Make activities work individually or in pairs. Not everyone wants to share their genuine workplace challenges with a large group. Give options.

 

Getting started without overwhelming yourself

You don't need consultant-level materials or weeks of preparation. Here's what actually matters:

  1. Secure 45-90 minutes. Shorter sessions work better than you'd think if focused on application.
  2. Ask participants to bring a real problem in the invitation. Frame it as "a genuine workplace challenge you're currently facing."
  3. Teach one framework and 2-3 tools maximum. The Define-Analyse-Devise-Decide-Implement-Improve-Document cycle works for systematic problems. Pick your favourite complementary tools.
  4. Build in application time. 60% of your session should be people working on their actual challenges.
  5. Create a follow-up mechanism. Even if it's just a shared email thread or monthly check-in call.

The first session will feel rougher than a polished training delivery. That's fine. Capability building is inherently messier than knowledge transfer. You're facilitating development, not delivering content.

 

What success actually looks like

Three months after that financial services firm's L&D manager ran her first (failed) session, I checked in. She'd run four more workshops using these principles. Her measure of success had completely shifted.

She wasn't tracking satisfaction scores or knowledge retention tests. She was counting:

  • How many participants used tools on real problems within two weeks (83%)
  • How many reported solving a problem they'd been stuck on (47%)
  • How many requested follow-up sessions or asked colleagues to attend (91%)

One participant told her: "I've been to a dozen training sessions this year. This is the only one that's actually changed how I work."

That's the marker you're aiming for. Not "they enjoyed it" or "they learned something." But "they solve problems differently now."

 

Building internal problem solving capability versus buying it

External consultants absolutely have their place. For specialised expertise, for objective perspectives, for surge capacity when you need it. I'm not arguing against ever using consultants.

But teaching problem solving skills to your team is different. It's a core transferable skill that strengthens with practice, transfers across contexts, and compounds over time. It's not something you can outsource and expect to retain internally.

When you build this capability yourself, you're not just solving today's problems. You're creating a team that tackles future challenges better. That applies these approaches to situations you haven't anticipated. That coaches others in structured thinking.

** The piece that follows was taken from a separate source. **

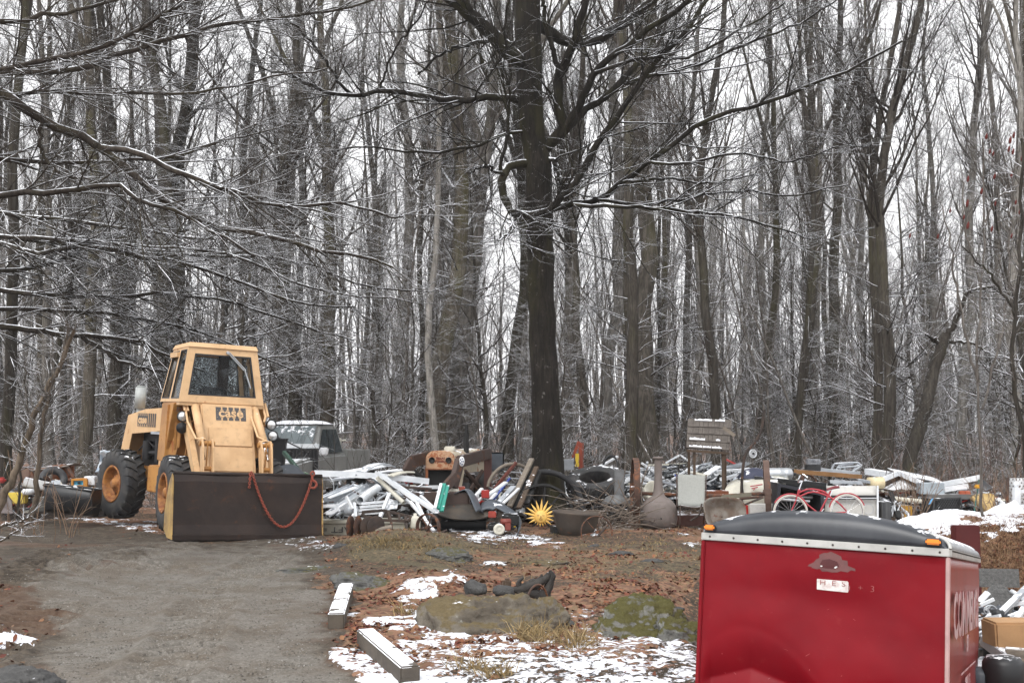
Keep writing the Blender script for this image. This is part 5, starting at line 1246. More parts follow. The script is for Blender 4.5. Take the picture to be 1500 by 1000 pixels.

The paradox is that building capability internally often feels harder than hiring expertise externally. It requires patience. Acceptance of messiness. Willingness to iterate. But the returns compound in ways that consultant engagements, no matter how brilliant, simply cannot match.

If you're responsible for building problem solving capability in your organisation, you already have what you need to start. You don't need consultant-level polish or comprehensive programs. You need real problems, systematic frameworks, genuine application time, and follow-up reinforcement.

The rest is practice—yours and theirs.